Strange tales from outer space

When I was little, there was a patch of grass at the bottom of my garden where nothing would grow. It was a big round patch of black, scorched ground where, it turned out, my dad had had a bonfire. I was about 7 years old, and didn’t realise this, so I asked my dad what it was.

I should say for starters that my dad has always found questions from my sister and I either really irritating, or a fantastic opportunity to mess with us. Or both. Either way, he took most opportunities to basically lie to us and see just how much we’d believe. As it turned out it was a hell of a lot because we were children and he was a clever grown up. And our dad. So it’s not surprising that, for example, we grew up thinking that those big spiders you get in your house are called budgerigars. This came about because we once had the audacity to ask him what he’d caught under a glass, and didn’t understand sarcasm or know what budgerigars were because we were very young children.

The best example of this was, when we were walking through an underpass, I asked him why we could hear our voices after we spoke. “That’s an echo” he said. Being 4 years old, I’d never heard this word before. “What’s an echo?” I asked. Now, echoes are hard to explain, I’ll give him that. I still don’t really get what they are. But instead of having a guess, my dad said, “Oh. That’s bats in the walls shouting back at you.”

Bats. Bats in the walls. Shouting at you.

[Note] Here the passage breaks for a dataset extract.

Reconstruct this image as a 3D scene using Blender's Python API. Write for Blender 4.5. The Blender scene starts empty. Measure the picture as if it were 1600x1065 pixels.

So of course I believed him. And it would have all been fine until one day in school the subject of echoes came up. My teacher couldn’t explain what it was, so I leapt at the chance. “It’s bats, Miss. It’s bats in the walls who shout what you say back at you.” My teacher went from thinking I was a bit of an odd child, like the rest of the class did, to thinking I was a right little smart arse. Thinking about it, I can probably trace all my problems in education back to this day. Cheers Dad.

I’m not sure what I’d done to deserve the lie my dad told me about the burnt patch in the garden. To be honest I was an insufferable child, so I’m not surprised. I was about 7, and when I asked why nothing would grow there my dad told me this: He told me that it was because the little girl who lived in the house before us had been abducted by aliens while she was playing in the garden, and when the tractor beam came down and picked her up, it scorched the grass. What’s more, if you went and stood in the spot, you could still hear her calling “Mummy! Daddy! Help me!”

Naturally I never went down to the bottom of the garden again. I was probably 13 by the time I’d realised it was a lie and mustered the courage. I also became petrified of spaceships, waking up and screaming every time an aeroplane flew over at night, which was literally every five minutes because we lived under the flight path for Stansted Airport, so it backfired for my dad, really. Sucker.

Lying to your kids has a lasting impact. I’m still terrified of space to the point that I can’t even look up at it without wanting to be sick. Then again, it’s probably been worth it. My dad still finds it hilarious and is very proud of himself. And I can’t quite articulate quite how awful a child I was, I did deserve it. I’m certainly going to lie to my kids. What better way to get their imagination sparkling? Definitely worth the years and years of night terrors. Definitely.